Synopsis
As is the case with many women, growing up can mean learning how to ignore unwanted attention. I created Hans knowing the very real power of a look. Having first read Hans the Hedgehog, a Grimms’ tale that tells the story of an alienated turned misogynistic hedgehog boy. Hans doesn’t offer any solutions but unpacks the power dynamics associated with looking while fully implicating the viewer in the process. Instead of dialogue, we come to know of the main character through a series of sometimes humorous, sometimes unsettling, stares.
Biography
Stephanie J. Williams is a tinkerer and doodler.

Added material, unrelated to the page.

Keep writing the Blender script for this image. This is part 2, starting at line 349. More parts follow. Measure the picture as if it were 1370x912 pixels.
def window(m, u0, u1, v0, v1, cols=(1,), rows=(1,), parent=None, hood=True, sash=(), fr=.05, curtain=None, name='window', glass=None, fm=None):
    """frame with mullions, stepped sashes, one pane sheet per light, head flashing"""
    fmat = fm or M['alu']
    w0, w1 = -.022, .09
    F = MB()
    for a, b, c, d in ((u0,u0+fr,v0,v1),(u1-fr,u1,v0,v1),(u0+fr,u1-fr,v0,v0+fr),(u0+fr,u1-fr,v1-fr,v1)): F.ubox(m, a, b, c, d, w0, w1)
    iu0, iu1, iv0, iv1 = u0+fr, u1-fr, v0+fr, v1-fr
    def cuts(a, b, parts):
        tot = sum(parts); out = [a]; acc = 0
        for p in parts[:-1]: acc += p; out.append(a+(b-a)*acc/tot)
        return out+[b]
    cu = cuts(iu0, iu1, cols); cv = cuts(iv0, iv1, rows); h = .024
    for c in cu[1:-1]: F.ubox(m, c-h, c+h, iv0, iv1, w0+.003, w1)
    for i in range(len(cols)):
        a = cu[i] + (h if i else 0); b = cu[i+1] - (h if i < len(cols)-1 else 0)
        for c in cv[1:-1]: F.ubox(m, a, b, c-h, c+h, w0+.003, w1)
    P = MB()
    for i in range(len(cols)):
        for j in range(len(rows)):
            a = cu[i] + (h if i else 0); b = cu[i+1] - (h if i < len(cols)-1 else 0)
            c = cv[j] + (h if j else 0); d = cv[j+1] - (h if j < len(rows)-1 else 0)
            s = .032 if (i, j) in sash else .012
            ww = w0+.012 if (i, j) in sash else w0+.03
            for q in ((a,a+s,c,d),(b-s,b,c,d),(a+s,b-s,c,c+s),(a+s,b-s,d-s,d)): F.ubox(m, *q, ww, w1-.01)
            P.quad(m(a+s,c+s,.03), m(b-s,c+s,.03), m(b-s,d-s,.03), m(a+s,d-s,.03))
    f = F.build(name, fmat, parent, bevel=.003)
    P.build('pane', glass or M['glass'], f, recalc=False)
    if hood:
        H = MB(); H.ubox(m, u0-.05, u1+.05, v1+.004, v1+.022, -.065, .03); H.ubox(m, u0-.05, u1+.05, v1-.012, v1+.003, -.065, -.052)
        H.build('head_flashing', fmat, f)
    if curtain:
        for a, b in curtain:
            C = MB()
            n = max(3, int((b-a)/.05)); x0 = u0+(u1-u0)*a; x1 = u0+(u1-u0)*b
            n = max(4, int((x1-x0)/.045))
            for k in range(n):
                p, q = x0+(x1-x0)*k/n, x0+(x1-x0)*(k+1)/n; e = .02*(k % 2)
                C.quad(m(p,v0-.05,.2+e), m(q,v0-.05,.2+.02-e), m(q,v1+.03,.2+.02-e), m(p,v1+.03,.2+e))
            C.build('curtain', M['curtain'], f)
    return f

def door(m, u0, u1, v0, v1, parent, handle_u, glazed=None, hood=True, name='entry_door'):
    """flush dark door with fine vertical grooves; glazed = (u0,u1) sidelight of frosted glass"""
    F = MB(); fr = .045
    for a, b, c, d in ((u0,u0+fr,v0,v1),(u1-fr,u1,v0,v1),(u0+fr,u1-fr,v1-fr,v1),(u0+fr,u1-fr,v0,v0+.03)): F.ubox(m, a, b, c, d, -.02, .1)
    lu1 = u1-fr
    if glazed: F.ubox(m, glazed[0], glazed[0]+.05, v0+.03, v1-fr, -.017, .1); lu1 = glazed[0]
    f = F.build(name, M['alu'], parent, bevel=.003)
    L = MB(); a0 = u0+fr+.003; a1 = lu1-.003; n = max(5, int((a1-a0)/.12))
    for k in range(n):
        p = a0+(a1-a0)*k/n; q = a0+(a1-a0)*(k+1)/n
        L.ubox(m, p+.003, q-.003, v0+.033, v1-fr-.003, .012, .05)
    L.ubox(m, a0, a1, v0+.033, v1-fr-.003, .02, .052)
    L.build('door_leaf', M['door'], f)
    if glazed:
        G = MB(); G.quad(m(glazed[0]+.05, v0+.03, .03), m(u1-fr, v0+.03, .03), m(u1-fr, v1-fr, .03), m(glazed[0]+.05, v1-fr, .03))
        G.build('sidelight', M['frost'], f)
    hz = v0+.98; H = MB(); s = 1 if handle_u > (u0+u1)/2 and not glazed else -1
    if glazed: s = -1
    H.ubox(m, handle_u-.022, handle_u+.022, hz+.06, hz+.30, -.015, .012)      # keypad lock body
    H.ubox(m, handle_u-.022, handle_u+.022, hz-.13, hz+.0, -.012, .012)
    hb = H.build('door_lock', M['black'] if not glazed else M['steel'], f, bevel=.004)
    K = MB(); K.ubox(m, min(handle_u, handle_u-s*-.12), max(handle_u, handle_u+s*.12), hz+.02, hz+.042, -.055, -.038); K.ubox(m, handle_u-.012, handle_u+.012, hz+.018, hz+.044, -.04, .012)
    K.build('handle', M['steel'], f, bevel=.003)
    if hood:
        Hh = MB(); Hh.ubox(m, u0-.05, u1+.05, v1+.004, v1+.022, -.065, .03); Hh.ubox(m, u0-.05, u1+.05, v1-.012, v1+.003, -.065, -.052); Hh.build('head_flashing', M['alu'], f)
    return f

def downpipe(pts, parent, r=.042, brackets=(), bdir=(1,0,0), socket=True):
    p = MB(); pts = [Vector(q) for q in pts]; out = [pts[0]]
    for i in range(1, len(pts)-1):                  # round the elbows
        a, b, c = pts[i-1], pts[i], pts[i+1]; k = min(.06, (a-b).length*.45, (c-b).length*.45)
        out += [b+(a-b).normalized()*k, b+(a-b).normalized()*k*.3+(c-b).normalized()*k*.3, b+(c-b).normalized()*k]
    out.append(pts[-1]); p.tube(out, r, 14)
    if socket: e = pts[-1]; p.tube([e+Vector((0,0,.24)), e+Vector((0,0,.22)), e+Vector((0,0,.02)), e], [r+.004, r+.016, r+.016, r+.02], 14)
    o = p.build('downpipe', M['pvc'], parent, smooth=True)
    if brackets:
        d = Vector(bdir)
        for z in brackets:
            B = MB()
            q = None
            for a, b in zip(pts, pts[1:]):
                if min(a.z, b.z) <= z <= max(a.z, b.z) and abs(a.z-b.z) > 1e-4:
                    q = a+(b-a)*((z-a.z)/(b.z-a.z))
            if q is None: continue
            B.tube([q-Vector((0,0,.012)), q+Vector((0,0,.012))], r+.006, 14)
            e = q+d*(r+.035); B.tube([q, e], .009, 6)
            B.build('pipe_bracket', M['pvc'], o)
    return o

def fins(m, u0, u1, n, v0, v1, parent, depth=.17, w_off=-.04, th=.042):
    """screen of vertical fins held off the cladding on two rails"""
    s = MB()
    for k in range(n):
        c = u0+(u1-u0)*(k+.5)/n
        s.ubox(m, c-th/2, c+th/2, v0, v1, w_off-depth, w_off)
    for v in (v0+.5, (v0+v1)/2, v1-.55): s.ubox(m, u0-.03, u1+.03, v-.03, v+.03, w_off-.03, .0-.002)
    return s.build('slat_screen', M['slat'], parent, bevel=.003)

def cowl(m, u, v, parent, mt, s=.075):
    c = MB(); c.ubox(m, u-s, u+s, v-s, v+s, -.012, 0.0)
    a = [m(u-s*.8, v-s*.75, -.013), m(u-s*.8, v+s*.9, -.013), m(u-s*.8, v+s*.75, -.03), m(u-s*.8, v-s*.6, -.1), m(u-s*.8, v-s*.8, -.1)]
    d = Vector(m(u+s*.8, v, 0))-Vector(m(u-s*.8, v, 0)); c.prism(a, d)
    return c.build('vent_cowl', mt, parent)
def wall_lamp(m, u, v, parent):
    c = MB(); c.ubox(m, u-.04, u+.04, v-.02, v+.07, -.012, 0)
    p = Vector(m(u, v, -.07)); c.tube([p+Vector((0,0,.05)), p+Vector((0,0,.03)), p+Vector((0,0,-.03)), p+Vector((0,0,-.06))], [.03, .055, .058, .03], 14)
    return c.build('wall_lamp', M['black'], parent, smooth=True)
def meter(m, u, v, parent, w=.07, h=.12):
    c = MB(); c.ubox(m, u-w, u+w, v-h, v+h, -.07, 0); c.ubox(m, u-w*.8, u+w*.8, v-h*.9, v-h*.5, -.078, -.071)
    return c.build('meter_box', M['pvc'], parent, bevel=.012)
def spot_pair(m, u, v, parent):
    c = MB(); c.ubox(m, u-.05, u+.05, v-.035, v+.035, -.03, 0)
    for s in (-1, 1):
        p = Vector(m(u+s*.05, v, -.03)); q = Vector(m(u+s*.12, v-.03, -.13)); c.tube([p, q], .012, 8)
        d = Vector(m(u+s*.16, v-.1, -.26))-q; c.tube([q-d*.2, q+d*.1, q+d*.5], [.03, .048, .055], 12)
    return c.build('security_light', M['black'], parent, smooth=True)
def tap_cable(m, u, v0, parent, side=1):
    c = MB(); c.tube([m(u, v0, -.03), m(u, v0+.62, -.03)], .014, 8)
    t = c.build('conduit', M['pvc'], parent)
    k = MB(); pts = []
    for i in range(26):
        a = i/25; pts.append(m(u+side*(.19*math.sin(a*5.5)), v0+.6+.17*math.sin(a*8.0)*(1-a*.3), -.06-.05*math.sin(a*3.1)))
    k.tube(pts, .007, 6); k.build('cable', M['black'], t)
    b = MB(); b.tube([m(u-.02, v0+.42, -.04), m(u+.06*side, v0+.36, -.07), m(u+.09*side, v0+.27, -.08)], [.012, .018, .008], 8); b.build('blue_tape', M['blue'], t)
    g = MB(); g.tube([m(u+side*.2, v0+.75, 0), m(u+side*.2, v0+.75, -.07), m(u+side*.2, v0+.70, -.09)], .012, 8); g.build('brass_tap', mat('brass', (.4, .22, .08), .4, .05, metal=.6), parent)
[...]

Her work primarily navigates hierarchies of taste, unpacking how “official” histories are constructed in order to understand contemporary social coding and the world around us. She received her MFA in Sculpture from RISD, has shown in Fictions, part of the Studio Museum in Harlem’s F-show exhibitions, as well as with Washington Project for the Arts, The Delaware Contemporary Museum, Grizzly Grizzly, |’sindikit |, Greater Reston Art Center and the Walters Museum as a Sondheim Finalist (2019), with residencies at Williams College (2021), the Corporation of Yaddo (2018, 2020), VCCA (2016), ACRE (2015), Elsewhere (2014), Wassaic (2014), School 33 (present) and Vermont Studio Center (2006). Recent projects include a Saul Zaentz Innovation Fund Fellowship (2020), Seamless: Craft-based Objects and Performance at Rutgers (Camden) and the Smithsonian American Art Museum Women Filmmakers Festival. She currently teaches stop motion for Maryland Institute College of Art.